No more gray zone
August 16, 2013The United States had plenty of rhetoric in reaction to Wednesday's (14.08.2013) horrific military crackdown in Egypt - adding its voice to a chorus that consisted of just about every major government and international organization in the world.
"The United States strongly condemns the steps that have been taken by Egypt's interim government and security forces," President Barack Obama said at his vacation home in Massachusetts on Thursday. "We deplore violence against civilians. We support universal rights essential to human dignity, including the right to peaceful protest."
But, as many newspapers have already pointed out, that won't quite do. Hundreds of people were massacred. The London Times said that "quiet acquiescence will be interpreted across the Muslim world as tacit support," while the New York Times demanded that the US suspend the $1.3 billion (1 billion euros) in annual aid to the Egyptian military.
But Washington has consistently avoided describing Morsi's ouster as a coup, a move that would automatically force Congress to stop the cash.
Paul Rogers, global security consultant at UK think tank Oxford Research Group, spelt out the US dilemma. "The real problem for the US government is that it really is conflicted," he told DW. "It would have preferred the Muslim Brotherhood not to have won the Egyptian election last year. It would prefer a much more pro-Western government, even if that is one where essentially the power lies with the military."

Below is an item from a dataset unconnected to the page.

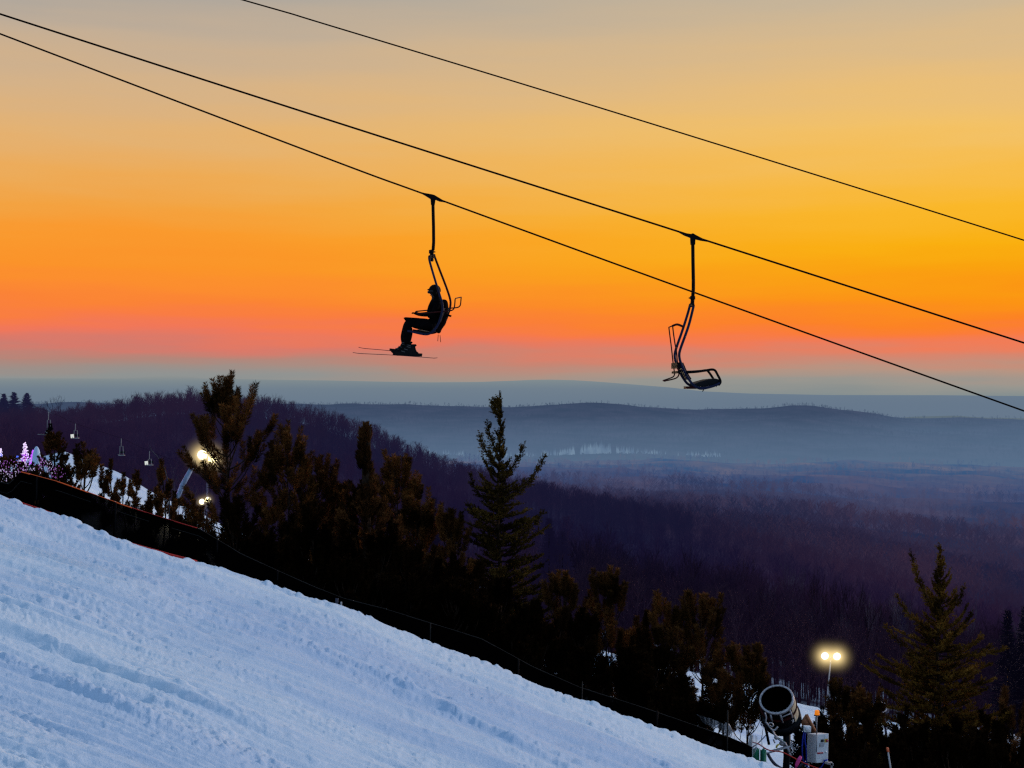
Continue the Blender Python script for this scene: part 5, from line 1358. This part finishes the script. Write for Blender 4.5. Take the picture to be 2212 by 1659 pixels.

As Rogers points out, maintaining support for the Egyptian generals may be counterproductive in the long run. "If support for the military involves the kind of violence we've seen, with the high likelihood of a radicalizing impact over the long term, then this is actually very damaging for American interests," he said. "What they want is for the military and the secularists to have sufficient control, but not at the risk of the violence we've seen."
Slow-moving animal
Either way, doing nothing is also a policy, and also has an impact. Tarek Radwan, associate director at the Washington-based think tank the Atlantic Council, thinks the US reaction to events in Egypt has been pathetic. "At this point, even those within the administration recognize that their policies - whether it's their aid policy or their attachment to their tools of leverage - these have all been an abject failure, as evidenced by the events," he told DW. "It's almost as if the US is constantly one step behind. It's a very slow-moving animal when it comes to Egypt."
Edward Turzanski, senior fellow of the US-based Foreign Policy Research Institute, is equally scathing. "This isn't the first time in the Obama administration when we've seen inconsistency in policy lapse into incoherence," he told DW. "We had the same situation in Syria, where for the first five months President Obama and Secretary of State Clinton both insisted that [Syrian President Bashar al-] Assad was a reformer. And in the end there were just too many bodies to ignore."
Radwan also had little time to spare for Obama's pledge to suspend joint military exercises with Egypt. "This is something that might have been a point of leverage before all this happened," he said. Essentially, says Radwan, the US missed its chance on July 3, when Morsi was ousted. "The easiest thing to do, that would have had the least negative impact on the relationship, would have been to call what had happened a coup, and suspend aid to Egypt then. That would have at least showed the generals that the US was serious about its positions."
No more gray zone
Other commentators agree that the US lack of influence now is all down to its inactivity in early July. "The US has got itself into a bit of a spiral because it did not condemn the coup for what it was early on," Maza Azzam, Middle East expert at UK think tank Chatham House, told DW. "The fact that it was reluctant to do so gave the green light to the military to carry out the repressive and brutal measures against protesters."
Moreover, she dismissed US complaints that it had no leverage in the country. After all, Egypt is the second largest recipient of US aid after Israel. "[Cutting aid] would be a tremendous blow, because I don't think the military regime or its supporters want to be isolated from the United States or the European Union," she said. "So it would be a major political, financial, and psychological blow to them. The leverage is there, and others would follow suit."
The last leverage
But Turzanski takes a much bleaker view, because Egypt's significance, specifically in its relations with Israel, makes the dilemma that much more complex. "It's the largest Arab Muslim state. It is the lynchpin of what had been American policy in the Middle East, and the Camp David accords, which ended hostilities between Egypt and Israel, are critical," he said. "So the concern for the US is that Egypt not become adversarial to Israel or American interests."
He also believes that it is all too possible that if the US does not finance Egypt's military, then the Gulf States, or even Russia, would be more than happy to fill the void. "No one has talked about this openly, and this is very much the worst case scenario, but I think that the Russians have been insistent on preserving Assad against the Islamists," he said. "What would it take for Putin to say to the Egyptian military, 'Listen, if the Americans have had their fill of you, we haven't.'"
Turzanski compares the suspension of aid to the threat of using nuclear weapons. "The efficacy of it is: 'I have it, don't push me too far, so that I have to use it.' The value is in the threat, not its use, because once it's used, the world has changed, and we have no idea what is going to happen."